Monday, October 1, 2012

lock and key: the lock


“A key that opens all locks is an awesome key, but a lock that all keys open is a shitty lock.”

the lock
if something is compared to a lock it is implicit that it is protecting something. And if something is protected then it must need to be protected, which is to say it is desirable; it is a commodity. To say that a woman’s vagina is a lock is to say that it is “protecting” her sexuality, which, we are taught, is a commodity that is only supposed to “open to” one man. So in the metaphor, the lock is shitty because it not “protecting” the commodity (her virginity/sexuality) from other men.

this idea does a number of things. For one it completely denies women’s right to their sexuality; it is a commodity that belongs to men or a man. This shouldn’t come as a surprise, really. There are few things that our culture excels at more than propagating the myth that women are not sexual (except inasmuch as they exist to please men). According to this concept, a woman’s sexuality is locked away except when the one man who is “her key” wants it.

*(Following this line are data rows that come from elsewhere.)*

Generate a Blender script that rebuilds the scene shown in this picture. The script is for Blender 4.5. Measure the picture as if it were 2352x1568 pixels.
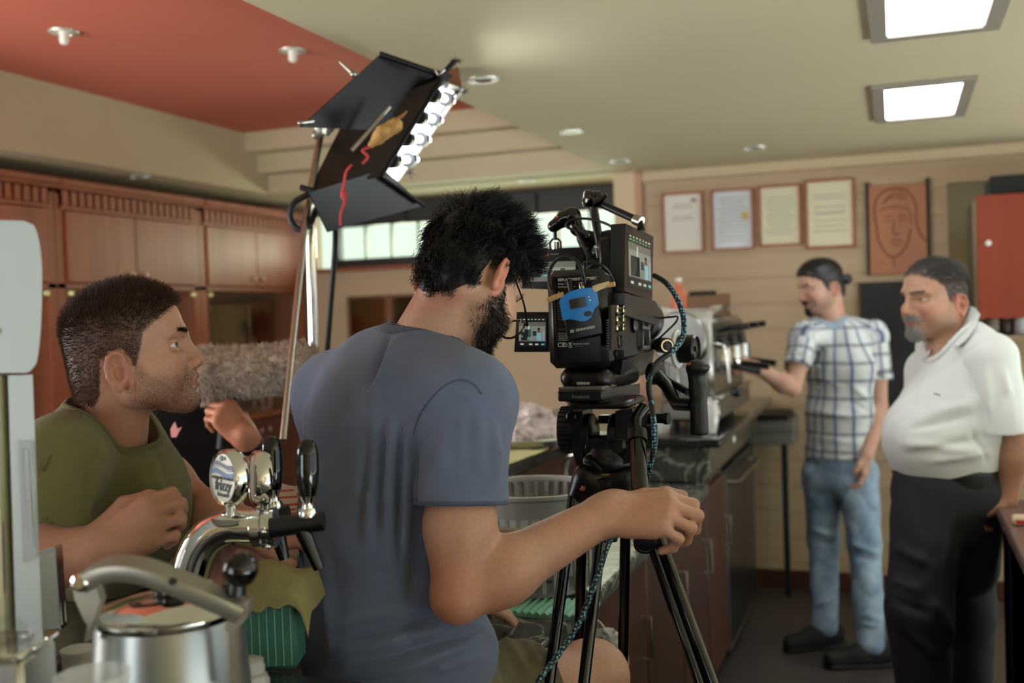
import bpy, bmesh, math, random
import numpy as np
from mathutils import Matrix, Vector, Quaternion
for _o in list(bpy.data.objects): bpy.data.objects.remove(_o)
SC = bpy.context.scene; COL = SC.collection
random.seed(7); RNG = np.random.default_rng(11)
pi = math.pi

# ---------------------------------------------------------------- camera
FPX = 2400.0; CX, CY = 1176.0, 784.0; EYE = 1.53
def _n(v): v = np.array(v, float); return v/np.linalg.norm(v)
def _c(px, py): return np.array([(px-CX)/FPX, -(py-CY)/FPX, -1.0])
_Y = _n(_c(2060, 692)); _Z = _n(np.cross(_Y, _c(0, 692+.033*2060)))
if _Z[1] < 0: _Z = -_Z
CM = np.array([np.cross(_Y, _Z), _Y, _Z]); CO = np.array([0, 0, EYE])
def at(px, py, d): return CO + d*(CM @ _c(px, py))          # a point of the place seen at that pixel, d metres ahead
def on(px, py, ax, val):                                     # where that line of sight meets the plane axis=val
    r = CM @ _c(px, py); return CO + (val-CO[ax])/r[ax]*r
RIGHT, UP, BACK = CM[:, 0], CM[:, 1], CM[:, 2]
cd = bpy.data.cameras.new('camera'); cam = bpy.data.objects.new('camera', cd); COL.objects.link(cam)
cam.matrix_world = Matrix(((CM[0,0],CM[0,1],CM[0,2],CO[0]),(CM[1,0],CM[1,1],CM[1,2],CO[1]),(CM[2,0],CM[2,1],CM[2,2],CO[2]),(0,0,0,1)))
cd.sensor_width = 36; cd.lens = 36*FPX/2352; cd.clip_start = .05
cd.dof.use_dof = True; cd.dof.focus_distance = 1.72; cd.dof.aperture_fstop = 3.2
SC.camera = cam
# ---------------------------------------------------------------- light
SC.view_settings.view_transform = 'Standard'; SC.view_settings.look = 'None'
SC.view_settings.gamma = 1; SC.view_settings.use_curve_mapping = False
SC.view_settings.exposure = -0.22
wd = bpy.data.worlds.new('sky'); SC.world = wd; wd.use_nodes = True
wb = wd.node_tree.nodes['Background']; wb.inputs[0].default_value = (.80, .92, 1, 1); wb.inputs[1].default_value = 1.6
def area(name, loc, look, sx, sy, power, col=(1, 1, 1), spread=pi):
    l = bpy.data.lights.new(name, 'AREA'); l.shape = 'RECTANGLE'; l.size = sx; l.size_y = sy; l.energy = power; l.color = col; l.spread = spread
    o = bpy.data.objects.new(name, l); COL.objects.link(o); o.location = loc
    o.rotation_euler = (Vector(look)-Vector(loc)).to_track_quat('-Z', 'Y').to_euler(); return o
# front and left lights added to brighten the customer side; daylight at back window
area('added_front_light', (-2.75, -2.95, 1.15), (-2.7, 3.0, 2.0), 2.2, 1.8, 62, (.92, .97, 1))
area('added_left_light', (-4.05, 1.1, 1.5), (-2.2, 4.2, 1.9), 2.4, 1.2, 105, (1, .97, .92))
area('back_window_daylight', (-2.4, 6.4, 2.02), (-2.4, 3, 1.9), 1.9, .2, 24, (.96, 1, .94))
# low sun through the big windows of the right-hand room: it bounces off the pale floor added there and lights the bar from the right and below
_s = bpy.data.lights.new('sun', 'SUN'); _s.energy = 84; _s.angle = .01; _s.color = (.83, .94, 1); _so = bpy.data.objects.new('sun', _s); COL.objects.link(_so); _so.rotation_euler = Vector((-.60, .02, -.80)).to_track_quat('-Z', 'Y').to_euler()

# ---------------------------------------------------------------- materials
def lin(c):
    c = c/255.0
    return c/12.92 if c <= .04045 else ((c+.055)/1.055)**2.4
def rgb(r, g, b): return (lin(r), lin(g), lin(b), 1)
MATS = {}
def nodes(m): return m.node_tree.nodes, m.node_tree.links
def mat(name, col, rough=.5, metal=0., spec=.5, var=0., vscale=8., stretch=(1, 1, 1), bump=0., bscale=60., bstretch=(1,1,1), emit=0., alpha=1., trans=0., coat=0., sss=0., col2=None, sheen=0., attr=None):
    if name in MATS: return MATS[name]
    m = bpy.data.materials.new(name); m.use_nodes = True; N, L = nodes(m); b = N['Principled BSDF']
    c = rgb(*col); b.inputs['Base Color'].default_value = c; b.inputs['Roughness'].default_value = rough; b.inputs['Metallic'].default_value = metal
    b.inputs['Specular IOR Level'].default_value = spec
    if coat: b.inputs['Coat Weight'].default_value = coat; b.inputs['Coat Roughness'].default_value = .08
    if sheen: b.inputs['Sheen Weight'].default_value = sheen; b.inputs['Sheen Roughness'].default_value = .6
    if trans: b.inputs['Transmission Weight'].default_value = trans; b.inputs['IOR'].default_value = 1.3
    if alpha < 1: b.inputs['Alpha'].default_value = alpha
    if emit: b.inputs['Emission Color'].default_value = c; b.inputs['Emission Strength'].default_value = emit
    if sss: b.inputs['Subsurface Weight'].default_value = sss; b.inputs['Subsurface Radius'].default_value = (.012, .005, .003); b.inputs['Subsurface Scale'].default_value = 1
    base = None
    if attr:
        a = N.new('ShaderNodeAttribute'); a.attribute_name = attr; base = a.outputs['Color']; L.new(base, b.inputs['Base Color'])
    if var or col2 or bump:
        tc = N.new('ShaderNodeTexCoord')
    if var or col2:
        mp = N.new('ShaderNodeMapping'); mp.inputs['Scale'].default_value = [vscale*s for s in stretch]; L.new(tc.outputs['Object'], mp.inputs[0])
        nz = N.new('ShaderNodeTexNoise'); nz.inputs['Scale'].default_value = 1; nz.inputs['Detail'].default_value = 6; nz.inputs['Roughness'].default_value = .6; L.new(mp.outputs[0], nz.inputs['Vector'])
        mx = N.new('ShaderNodeMix'); mx.data_type = 'RGBA'
        rp = N.new('ShaderNodeMapRange'); rp.inputs[1].default_value = .3; rp.inputs[2].default_value = .7; L.new(nz.outputs[0], rp.inputs[0]); L.new(rp.outputs[0], mx.inputs[0])
        if attr:
            mx.blend_type = 'MULTIPLY'; mx.inputs[0].default_value = 1
            v2 = N.new('ShaderNodeMapRange'); v2.inputs[1].default_value = .3; v2.inputs[2].default_value = .7; v2.inputs[3].default_value = 1-var; v2.inputs[4].default_value = 1+var*.4
            L.new(nz.outputs[0], v2.inputs[0]); L.remove(rp.outputs[0].links[0])
            mx.inputs[0].default_value = 1; L.new(base, mx.inputs[6]); L.new(v2.outputs[0], mx.inputs[7])
        else:
            d = rgb(*col2) if col2 else tuple(x*(1-var) for x in c[:3])+(1,)
            mx.inputs[6].default_value = d; mx.inputs[7].default_value = c
        L.new(mx.outputs[2], b.inputs['Base Color'])
    if bump:
        mp2 = N.new('ShaderNodeMapping'); mp2.inputs['Scale'].default_value = [bscale*s for s in bstretch]; L.new(tc.outputs['Object'], mp2.inputs[0])
        n2 = N.new('ShaderNodeTexNoise'); n2.inputs['Scale'].default_value = 1; n2.inputs['Detail'].default_value = 4; L.new(mp2.outputs[0], n2.inputs['Vector'])
        bp = N.new('ShaderNodeBump'); bp.inputs['Strength'].default_value = bump; bp.inputs['Distance'].default_value = .004; L.new(n2.outputs[0], bp.inputs['Height']); L.new(bp.outputs[0], b.inputs['Normal'])
    MATS[name] = m; return m
def woodmat(name, c1, c2, rough=.35, scale=6, stretch=(1, 1, .08), coat=0.):
    return mat(name, c1, rough, col2=c2, vscale=scale, stretch=stretch, bump=.06, bscale=scale*6, bstretch=stretch, coat=coat)
chrome = mat('chrome', (225, 225, 222), .07, 1)
steel = mat('brushed_steel', (170, 168, 160), .28, 1, bump=.05, bscale=200, bstretch=(1, 1, .05))
blackpl = mat('black_plastic', (13, 14, 15), .32)
blackmatte = mat('black_matte', (16, 17, 18), .6, bump=.05, bscale=400)
blackgloss = mat('black_gloss', (7, 8, 8), .06, spec=.6)
rubber = mat('black_rubber', (12, 13, 14), .5)
white_ink = mat('white_ink', (205, 205, 200), .6)
grey_ink = mat('grey_ink', (120, 120, 118), .6)
def clear(name, tint=(.96, .97, .96), gloss=.06, rough=.03):
    m = bpy.data.materials.new(name); m.use_nodes = True; N, L = nodes(m); N.remove(N['Principled BSDF']); tr = N.new('ShaderNodeBsdfTransparent'); tr.inputs[0].default_value = (*tint, 1); gl = N.new('ShaderNodeBsdfGlossy'); gl.inputs[1].default_value = rough; mx = N.new('ShaderNodeMixShader'); mx.inputs[0].default_value = gloss
    L.new(tr.outputs[0], mx.inputs[1]); L.new(gl.outputs[0], mx.inputs[2]); L.new(mx.outputs[0], N['Material Output'].inputs[0]); MATS[name] = m; return m
glassm = clear('clear_glass')

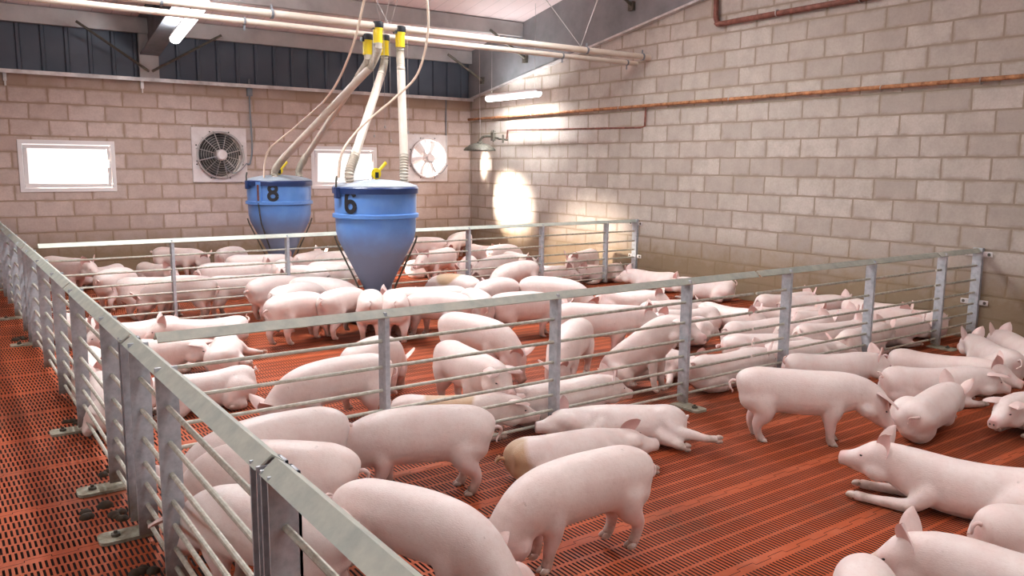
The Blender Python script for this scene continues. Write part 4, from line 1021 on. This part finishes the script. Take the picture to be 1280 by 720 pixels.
# ease bodies apart so that they touch without sinking into one another
def relax():
    C = []; own = []
    for i, (o, pose, LA, LB, sc) in enumerate(PIGLOG):
        T = Matrix.Translation(o.location) @ Matrix.Rotation(o.rotation_euler.z, 4, 'Z') @ Matrix.Scale(sc, 4)
        a, b_ = T @ LA, T @ LB; d = b_-a
        for f, r_ in ((.07, .115), (.24, .135), (.42, .135), (.6, .135), (.78, .13), (.97, .105), (1.14, .08), (1.30, .045)):
            if pose == 'graze' and f > 1.1: continue
            C.append((a.x+d.x*f, a.y+d.y*f, r_*sc*.93)); own.append(i)
    C = np.array(C); own = np.array(own); n = len(PIGLOG); D = np.zeros((n, 2))
    pen = [(0 if PIGLOG[i][0].location.y < YM else (1 if PIGLOG[i][0].location.y < YF else 2)) for i in range(n)]
    gi = {'pigs in the front pen': 0, 'pigs in the middle pen': 1, 'pigs in the far pen': 2}
    pen = np.array([gi[PIGLOG[i][0]['group']] for i in range(n)])
    lo = np.array([-9, YM+.05, YF+.05])[pen][own]; hi = np.array([YM-.05, YF-.05, YB-.02])[pen][own]
    for it in range(120):
        P = C[:, :2]+D[own]; F = np.zeros((n, 2)); cnt = np.ones(n)
        dx = P[:, None, 0]-P[None, :, 0]; dy = P[:, None, 1]-P[None, :, 1]; dd = np.sqrt(dx*dx+dy*dy)+1e-6
        ov = C[:, None, 2]+C[None, :, 2]-dd; ov[own[:, None] == own[None, :]] = 0; ov = np.maximum(ov, 0)
        for k, dq in ((0, dx), (1, dy)): 
            w = ov*dq/dd; np.add.at(F[:, k], own, w.sum(1))
        np.add.at(cnt, own, (ov > 0).sum(1))
        F = F/cnt[:, None]*.9
        for cx, cy, r_ in ((HC6.x, HC6.y, .27), (HC8.x, HC8.y, .27)):
            q = P-np.array([cx, cy]); L = np.linalg.norm(q, axis=1)+1e-6; o_ = np.maximum(r_+C[:, 2]-L, 0)
            W_ = (q/L[:, None])*o_[:, None]; A_ = np.zeros((n, 2))
            for k in (0, 1): np.maximum.at(A_[:, k], own, W_[:, k]); B_ = np.zeros(n); np.minimum.at(B_, own, W_[:, k]); A_[:, k] += B_
            F += A_*.6
        D += F
        P = C[:, :2]+D[own]
        for k, (l_, h_) in enumerate(((np.full(len(C), XL+.05), np.full(len(C), XR-.09)), (lo, hi))):
            a_ = np.zeros(n); np.maximum.at(a_, own, l_+C[:, 2]-P[:, k]); b2 = np.zeros(n); np.maximum.at(b2, own, P[:, k]+C[:, 2]-h_)
            D[:, k] += a_-b2
    for i in range(n):
        o = PIGLOG[i][0]; o.location.x += D[i, 0]; o.location.y += D[i, 1]
    return D
DD = relax()
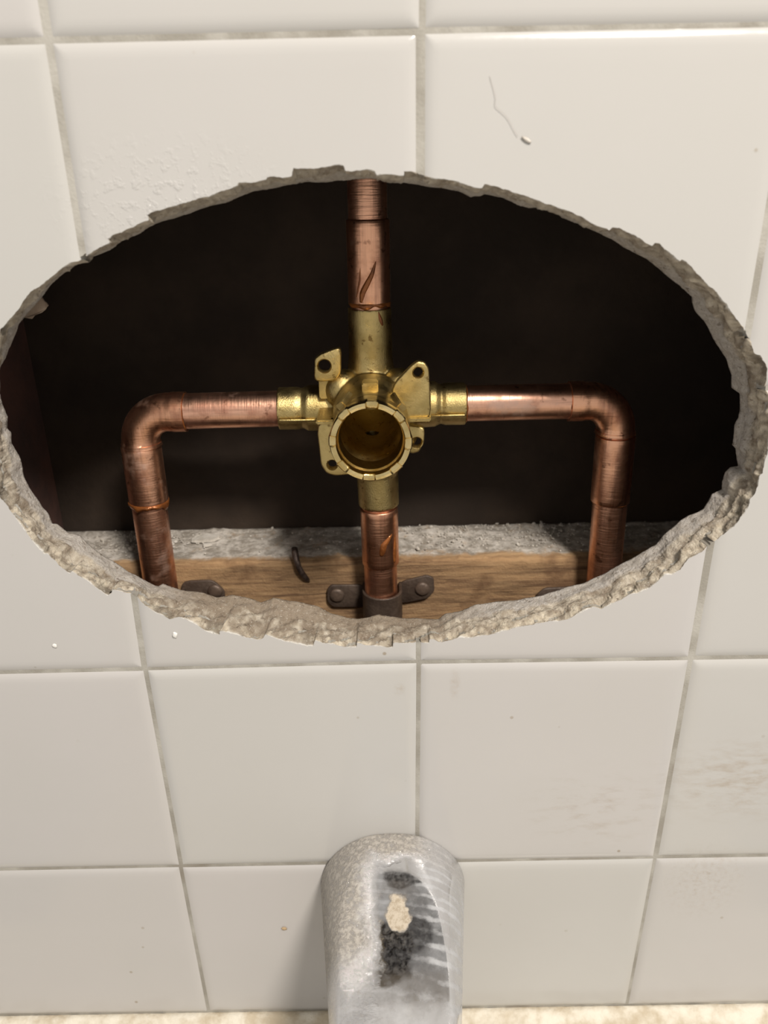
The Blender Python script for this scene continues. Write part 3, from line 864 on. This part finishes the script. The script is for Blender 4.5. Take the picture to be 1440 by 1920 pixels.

but if he wants another “lock” in the mean time and can get it… high five dude! You tap that ass!

of course the whole concept is unquestionably male in origin: women don’t need “protecting” from other men (rape being the obvious pit-fall but in the interest of time I will leave that for another post). We don’t need to “lock” ourselves up to keep men “out”; being that we are autonomous individuals (in theory at any rate) we are fully capable of choosing whom we want or don’t want. And we can make that decision based on a long list of criteria, in the same way a man can choose who he wants for a mate. (Of course choosing doesn’t always mean you get the one your go after.)

but the point is, a woman only needs “protecting” if she is the exclusive property of one man. This is an ancient concept, which can be traced back to basic evolutionary roots: the only way for a man to ensure the offspring is his is to “own” the woman. In today’s world, however, this is an obsolete, discriminatory practice, which could arguably be called a form a slavery.